A thief who stole a NT$700,000 violin from a poor graduate student returned it to the anxious owner after his plea and pressure from peers, local media reported on Friday.
The reports said the graduate student, surnamed Huang (黃), of Soochow University in Taipei, was only able to purchase the violin after working part-time for more than six years. Coming from a single-parent family, he said his mother was the main income earner.
He stored the violin in a musical instrument storage room on April 22 to avoid carrying it in a downpour, but when he returned the next day, the violin and bow were missing from the case.
Huang said he could not eat or sleep after the incident and he posted a message about his “held-up violin” on the Internet three days later, imploring the thief to return the violin and saying he would not pursue the person if it were returned.

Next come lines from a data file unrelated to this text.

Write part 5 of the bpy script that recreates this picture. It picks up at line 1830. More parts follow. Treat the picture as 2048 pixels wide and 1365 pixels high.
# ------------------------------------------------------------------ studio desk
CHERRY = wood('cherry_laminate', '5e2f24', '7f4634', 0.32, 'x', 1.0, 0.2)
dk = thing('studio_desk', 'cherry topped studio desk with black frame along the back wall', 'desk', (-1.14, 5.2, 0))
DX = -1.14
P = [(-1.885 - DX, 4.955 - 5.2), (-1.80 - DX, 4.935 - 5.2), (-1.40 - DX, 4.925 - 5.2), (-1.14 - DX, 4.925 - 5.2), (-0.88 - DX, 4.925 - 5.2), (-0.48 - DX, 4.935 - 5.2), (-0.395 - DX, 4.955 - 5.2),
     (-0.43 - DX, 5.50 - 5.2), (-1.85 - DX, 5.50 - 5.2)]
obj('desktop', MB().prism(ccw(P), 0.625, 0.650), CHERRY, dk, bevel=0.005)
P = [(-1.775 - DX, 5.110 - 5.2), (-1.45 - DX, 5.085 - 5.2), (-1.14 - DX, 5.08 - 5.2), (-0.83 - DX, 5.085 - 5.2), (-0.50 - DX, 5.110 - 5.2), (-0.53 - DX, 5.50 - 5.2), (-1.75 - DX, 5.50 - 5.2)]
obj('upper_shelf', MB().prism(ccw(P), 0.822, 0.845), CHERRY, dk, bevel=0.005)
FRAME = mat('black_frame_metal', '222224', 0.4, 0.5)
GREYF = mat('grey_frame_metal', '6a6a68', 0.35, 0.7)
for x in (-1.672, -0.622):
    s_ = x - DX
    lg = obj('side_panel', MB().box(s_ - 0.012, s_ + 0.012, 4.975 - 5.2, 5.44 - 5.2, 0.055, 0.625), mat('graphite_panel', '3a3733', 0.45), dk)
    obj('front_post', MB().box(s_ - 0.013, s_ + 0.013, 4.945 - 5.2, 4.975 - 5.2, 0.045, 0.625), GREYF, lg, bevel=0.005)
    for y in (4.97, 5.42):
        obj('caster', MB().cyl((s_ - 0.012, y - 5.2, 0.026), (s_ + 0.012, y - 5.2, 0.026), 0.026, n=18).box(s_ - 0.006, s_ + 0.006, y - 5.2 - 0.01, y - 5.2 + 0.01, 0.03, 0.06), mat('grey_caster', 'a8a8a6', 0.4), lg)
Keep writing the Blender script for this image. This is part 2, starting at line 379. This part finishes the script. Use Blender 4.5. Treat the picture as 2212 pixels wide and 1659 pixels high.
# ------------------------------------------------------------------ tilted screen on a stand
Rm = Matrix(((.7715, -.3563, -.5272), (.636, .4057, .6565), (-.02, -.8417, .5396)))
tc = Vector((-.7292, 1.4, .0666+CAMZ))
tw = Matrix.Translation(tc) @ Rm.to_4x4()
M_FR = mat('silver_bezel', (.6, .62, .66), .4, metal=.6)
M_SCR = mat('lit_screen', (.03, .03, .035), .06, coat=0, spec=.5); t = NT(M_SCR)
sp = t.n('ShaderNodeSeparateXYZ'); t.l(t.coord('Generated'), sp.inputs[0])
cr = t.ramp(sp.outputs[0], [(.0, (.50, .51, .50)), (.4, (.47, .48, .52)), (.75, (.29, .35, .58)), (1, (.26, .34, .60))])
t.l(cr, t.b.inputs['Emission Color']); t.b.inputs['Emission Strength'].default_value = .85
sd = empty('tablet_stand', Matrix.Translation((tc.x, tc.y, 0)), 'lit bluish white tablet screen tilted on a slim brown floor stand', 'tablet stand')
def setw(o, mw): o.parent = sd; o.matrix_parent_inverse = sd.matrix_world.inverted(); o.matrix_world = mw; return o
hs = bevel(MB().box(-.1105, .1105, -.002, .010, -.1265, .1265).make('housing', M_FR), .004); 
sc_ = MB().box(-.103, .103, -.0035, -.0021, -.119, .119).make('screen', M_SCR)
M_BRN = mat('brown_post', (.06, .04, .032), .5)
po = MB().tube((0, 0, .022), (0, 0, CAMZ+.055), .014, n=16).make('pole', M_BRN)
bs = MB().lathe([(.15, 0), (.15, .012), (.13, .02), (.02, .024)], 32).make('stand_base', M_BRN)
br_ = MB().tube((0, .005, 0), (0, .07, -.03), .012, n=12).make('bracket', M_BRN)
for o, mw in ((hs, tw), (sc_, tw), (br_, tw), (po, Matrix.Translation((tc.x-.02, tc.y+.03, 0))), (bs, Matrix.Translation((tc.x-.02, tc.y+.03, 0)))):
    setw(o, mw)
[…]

His classmates also offered to help, with more than 300 leaving him messages. Huang also contacted violin importers to deter the thief from selling it.
The school looked into the matter, viewing footage from a surveillance camera in which officers noticed a suspicious female student.
The school then issued an appeal to graduate students in the music department, asking that “if anybody has seen or retrieved the violin to return it to its owner as quickly as possible.”
Huang received a call on his cellphone on April 30 in which the caller told him the violin was at the printing shop at the entrance of the school campus and then abruptly hung up.
Huang was overjoyed to get his violin back, saying that he would not pursue the person who stole it.
Although Huang will not pursue the case, Yen Nai-wei (顏迺偉), deputy chief prosecutor of the Shihlin District Public Prosecutors’ Office, said burglary was a prosecutable offense, and that the office would consider whether to handle the case after reviewing it.